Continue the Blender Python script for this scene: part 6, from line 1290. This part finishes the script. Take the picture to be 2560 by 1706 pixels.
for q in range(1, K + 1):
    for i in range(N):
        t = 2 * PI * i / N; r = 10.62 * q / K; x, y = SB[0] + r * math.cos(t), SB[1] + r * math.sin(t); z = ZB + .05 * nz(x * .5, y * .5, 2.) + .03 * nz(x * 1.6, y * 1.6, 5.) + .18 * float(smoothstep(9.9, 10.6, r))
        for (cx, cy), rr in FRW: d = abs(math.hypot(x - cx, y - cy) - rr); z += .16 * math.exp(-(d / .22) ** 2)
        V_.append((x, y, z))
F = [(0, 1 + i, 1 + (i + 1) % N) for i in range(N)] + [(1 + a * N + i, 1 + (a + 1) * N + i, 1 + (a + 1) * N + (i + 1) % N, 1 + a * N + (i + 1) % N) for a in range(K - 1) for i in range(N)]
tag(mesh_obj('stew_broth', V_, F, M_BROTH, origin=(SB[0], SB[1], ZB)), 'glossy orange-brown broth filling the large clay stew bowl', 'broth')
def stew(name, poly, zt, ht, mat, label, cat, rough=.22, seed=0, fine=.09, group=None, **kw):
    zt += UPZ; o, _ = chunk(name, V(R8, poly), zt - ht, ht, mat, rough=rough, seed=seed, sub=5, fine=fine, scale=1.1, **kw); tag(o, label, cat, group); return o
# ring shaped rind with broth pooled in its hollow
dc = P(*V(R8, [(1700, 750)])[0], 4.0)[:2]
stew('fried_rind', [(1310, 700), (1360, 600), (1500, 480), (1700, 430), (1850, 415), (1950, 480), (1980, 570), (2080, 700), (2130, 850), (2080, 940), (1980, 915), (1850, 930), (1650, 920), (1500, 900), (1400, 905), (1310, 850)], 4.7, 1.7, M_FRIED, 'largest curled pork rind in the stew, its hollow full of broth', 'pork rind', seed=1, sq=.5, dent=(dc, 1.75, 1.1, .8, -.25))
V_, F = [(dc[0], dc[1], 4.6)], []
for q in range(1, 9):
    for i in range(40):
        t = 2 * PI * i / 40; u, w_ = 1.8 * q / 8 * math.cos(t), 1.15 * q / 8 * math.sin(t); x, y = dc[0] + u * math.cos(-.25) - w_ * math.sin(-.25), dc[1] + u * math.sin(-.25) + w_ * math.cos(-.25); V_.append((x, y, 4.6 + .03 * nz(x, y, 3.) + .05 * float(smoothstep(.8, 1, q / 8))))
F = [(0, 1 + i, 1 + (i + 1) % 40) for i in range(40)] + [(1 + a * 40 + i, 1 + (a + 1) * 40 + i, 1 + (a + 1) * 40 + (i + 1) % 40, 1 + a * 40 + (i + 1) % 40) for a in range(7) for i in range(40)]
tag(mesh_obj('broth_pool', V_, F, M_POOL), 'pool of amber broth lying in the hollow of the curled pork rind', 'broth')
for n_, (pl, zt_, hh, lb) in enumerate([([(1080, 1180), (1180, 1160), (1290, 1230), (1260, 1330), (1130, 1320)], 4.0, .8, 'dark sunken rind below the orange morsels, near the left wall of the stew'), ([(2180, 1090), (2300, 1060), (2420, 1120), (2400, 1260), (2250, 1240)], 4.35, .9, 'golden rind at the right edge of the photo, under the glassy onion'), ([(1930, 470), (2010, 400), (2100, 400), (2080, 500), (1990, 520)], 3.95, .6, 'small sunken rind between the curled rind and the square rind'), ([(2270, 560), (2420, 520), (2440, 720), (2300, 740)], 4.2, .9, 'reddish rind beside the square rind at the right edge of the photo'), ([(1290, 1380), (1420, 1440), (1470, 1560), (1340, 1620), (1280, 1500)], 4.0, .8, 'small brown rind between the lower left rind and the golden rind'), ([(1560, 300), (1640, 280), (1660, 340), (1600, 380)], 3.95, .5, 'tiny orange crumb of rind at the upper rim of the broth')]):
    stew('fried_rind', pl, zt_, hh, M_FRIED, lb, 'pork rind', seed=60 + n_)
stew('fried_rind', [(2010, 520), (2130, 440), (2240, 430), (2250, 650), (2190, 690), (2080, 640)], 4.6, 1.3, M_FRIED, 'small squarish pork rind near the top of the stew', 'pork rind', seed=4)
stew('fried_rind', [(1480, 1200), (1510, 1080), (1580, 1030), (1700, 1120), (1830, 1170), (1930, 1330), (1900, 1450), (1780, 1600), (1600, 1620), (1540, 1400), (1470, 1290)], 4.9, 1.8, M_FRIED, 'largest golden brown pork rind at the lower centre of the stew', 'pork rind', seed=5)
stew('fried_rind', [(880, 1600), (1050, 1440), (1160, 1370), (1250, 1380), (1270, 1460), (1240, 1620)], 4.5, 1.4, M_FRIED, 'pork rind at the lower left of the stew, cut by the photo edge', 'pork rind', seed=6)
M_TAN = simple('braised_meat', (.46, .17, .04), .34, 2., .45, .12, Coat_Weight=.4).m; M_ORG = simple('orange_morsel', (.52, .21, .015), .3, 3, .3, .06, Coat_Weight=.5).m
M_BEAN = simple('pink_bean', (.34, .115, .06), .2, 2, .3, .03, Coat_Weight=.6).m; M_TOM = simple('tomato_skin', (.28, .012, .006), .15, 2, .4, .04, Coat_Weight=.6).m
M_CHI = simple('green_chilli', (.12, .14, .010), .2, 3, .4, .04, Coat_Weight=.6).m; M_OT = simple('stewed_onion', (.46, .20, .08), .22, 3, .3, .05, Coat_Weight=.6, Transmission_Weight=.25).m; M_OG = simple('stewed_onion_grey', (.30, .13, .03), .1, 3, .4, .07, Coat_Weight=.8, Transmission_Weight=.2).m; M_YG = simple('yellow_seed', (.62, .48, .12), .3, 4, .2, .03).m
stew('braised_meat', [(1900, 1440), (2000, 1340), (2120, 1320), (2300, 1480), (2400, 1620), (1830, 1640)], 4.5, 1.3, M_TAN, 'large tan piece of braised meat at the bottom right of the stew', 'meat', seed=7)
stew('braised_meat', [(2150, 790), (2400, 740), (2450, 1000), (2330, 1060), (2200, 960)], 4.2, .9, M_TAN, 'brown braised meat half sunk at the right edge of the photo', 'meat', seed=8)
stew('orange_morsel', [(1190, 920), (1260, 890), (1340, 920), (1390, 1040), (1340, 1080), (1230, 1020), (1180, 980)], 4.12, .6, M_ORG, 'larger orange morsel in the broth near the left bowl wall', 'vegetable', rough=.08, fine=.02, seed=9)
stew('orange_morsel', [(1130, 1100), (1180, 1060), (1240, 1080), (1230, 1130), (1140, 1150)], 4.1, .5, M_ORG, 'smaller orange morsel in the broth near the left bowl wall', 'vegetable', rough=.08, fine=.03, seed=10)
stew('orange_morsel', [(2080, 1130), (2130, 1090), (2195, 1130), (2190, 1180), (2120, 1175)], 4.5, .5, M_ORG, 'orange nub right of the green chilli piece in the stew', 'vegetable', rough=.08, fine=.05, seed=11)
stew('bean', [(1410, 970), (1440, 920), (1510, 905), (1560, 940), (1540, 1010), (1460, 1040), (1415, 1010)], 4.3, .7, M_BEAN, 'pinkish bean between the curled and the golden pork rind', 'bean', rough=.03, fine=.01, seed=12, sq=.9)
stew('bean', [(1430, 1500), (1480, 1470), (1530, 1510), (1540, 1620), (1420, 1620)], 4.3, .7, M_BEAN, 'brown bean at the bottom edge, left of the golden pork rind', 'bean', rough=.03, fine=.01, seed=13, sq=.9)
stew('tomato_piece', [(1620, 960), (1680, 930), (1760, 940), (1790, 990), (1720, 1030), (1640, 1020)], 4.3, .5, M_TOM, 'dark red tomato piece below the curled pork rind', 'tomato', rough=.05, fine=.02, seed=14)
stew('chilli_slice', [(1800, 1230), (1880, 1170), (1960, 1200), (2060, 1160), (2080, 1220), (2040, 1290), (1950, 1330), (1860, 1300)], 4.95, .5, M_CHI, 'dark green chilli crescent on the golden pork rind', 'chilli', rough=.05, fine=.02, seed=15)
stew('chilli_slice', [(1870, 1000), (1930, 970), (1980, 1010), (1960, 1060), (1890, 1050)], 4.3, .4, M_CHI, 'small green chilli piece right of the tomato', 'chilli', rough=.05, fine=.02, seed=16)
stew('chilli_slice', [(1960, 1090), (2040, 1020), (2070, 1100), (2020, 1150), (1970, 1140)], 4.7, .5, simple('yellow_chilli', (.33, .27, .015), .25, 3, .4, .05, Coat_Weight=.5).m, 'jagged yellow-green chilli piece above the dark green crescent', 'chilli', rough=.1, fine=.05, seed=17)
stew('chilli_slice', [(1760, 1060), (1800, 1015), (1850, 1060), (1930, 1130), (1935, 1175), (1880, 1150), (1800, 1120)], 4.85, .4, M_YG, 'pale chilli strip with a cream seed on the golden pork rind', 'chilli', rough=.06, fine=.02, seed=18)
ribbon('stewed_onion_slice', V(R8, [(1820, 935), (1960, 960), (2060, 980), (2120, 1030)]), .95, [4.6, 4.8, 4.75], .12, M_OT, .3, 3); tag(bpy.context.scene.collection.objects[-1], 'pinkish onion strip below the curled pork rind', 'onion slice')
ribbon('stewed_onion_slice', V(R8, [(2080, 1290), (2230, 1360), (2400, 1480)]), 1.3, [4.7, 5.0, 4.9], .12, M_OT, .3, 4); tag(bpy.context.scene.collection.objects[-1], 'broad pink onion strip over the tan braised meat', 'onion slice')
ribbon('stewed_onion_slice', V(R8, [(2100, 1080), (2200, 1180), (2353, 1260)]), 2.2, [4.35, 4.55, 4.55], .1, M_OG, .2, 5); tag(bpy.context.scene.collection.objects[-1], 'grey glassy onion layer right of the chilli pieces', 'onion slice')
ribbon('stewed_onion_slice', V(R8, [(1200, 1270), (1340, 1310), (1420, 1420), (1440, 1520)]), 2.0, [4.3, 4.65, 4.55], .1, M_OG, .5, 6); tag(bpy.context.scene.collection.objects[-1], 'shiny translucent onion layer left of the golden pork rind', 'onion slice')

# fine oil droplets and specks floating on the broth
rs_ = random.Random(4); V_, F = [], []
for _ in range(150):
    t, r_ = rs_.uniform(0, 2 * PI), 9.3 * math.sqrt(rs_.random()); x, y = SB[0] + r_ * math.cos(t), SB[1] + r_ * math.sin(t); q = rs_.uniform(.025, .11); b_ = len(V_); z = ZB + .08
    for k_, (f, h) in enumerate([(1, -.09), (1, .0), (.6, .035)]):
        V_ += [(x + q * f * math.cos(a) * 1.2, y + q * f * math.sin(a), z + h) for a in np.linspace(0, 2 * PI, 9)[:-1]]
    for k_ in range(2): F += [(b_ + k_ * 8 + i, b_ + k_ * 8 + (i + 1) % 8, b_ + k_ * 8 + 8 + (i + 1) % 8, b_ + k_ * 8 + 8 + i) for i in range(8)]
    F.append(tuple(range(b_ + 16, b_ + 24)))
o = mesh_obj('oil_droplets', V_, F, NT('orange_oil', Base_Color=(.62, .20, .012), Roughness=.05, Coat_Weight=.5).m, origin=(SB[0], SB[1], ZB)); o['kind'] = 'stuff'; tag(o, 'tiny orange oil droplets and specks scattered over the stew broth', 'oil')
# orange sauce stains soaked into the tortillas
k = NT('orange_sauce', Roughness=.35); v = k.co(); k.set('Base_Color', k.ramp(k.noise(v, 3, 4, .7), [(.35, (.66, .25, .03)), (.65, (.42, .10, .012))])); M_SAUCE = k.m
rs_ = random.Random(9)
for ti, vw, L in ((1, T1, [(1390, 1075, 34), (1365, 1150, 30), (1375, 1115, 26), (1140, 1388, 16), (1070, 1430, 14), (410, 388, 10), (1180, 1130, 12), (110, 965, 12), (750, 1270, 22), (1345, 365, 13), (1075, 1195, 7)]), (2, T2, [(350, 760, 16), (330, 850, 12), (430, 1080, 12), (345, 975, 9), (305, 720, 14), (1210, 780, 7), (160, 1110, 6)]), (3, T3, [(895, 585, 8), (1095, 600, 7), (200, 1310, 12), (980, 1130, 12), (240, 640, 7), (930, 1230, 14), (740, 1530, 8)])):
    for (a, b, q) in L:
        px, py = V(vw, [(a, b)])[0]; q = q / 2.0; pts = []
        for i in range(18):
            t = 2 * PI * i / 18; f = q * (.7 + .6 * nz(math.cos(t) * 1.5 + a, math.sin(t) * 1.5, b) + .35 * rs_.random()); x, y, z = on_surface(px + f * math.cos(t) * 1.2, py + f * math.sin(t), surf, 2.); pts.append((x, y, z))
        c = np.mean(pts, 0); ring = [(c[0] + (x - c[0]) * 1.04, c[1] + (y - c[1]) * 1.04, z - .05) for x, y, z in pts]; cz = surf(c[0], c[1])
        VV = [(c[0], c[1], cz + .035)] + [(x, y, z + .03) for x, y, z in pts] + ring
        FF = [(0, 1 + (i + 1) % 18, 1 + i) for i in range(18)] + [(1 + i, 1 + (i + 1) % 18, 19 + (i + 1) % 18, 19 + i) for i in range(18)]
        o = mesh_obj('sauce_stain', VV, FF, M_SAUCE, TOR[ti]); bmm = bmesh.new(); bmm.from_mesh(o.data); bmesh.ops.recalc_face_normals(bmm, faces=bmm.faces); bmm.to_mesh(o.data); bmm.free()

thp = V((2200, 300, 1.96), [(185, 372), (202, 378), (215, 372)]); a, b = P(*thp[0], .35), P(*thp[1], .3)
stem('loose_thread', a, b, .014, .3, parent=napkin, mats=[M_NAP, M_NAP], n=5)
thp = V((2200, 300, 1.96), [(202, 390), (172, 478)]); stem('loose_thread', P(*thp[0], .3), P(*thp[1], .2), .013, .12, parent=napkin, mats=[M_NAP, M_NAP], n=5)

------------------------------

● **TASK GOAL**
Give nothing but the count of lines in the listing above that hold the string "scene".

● **EXPECTED ANSWER**
5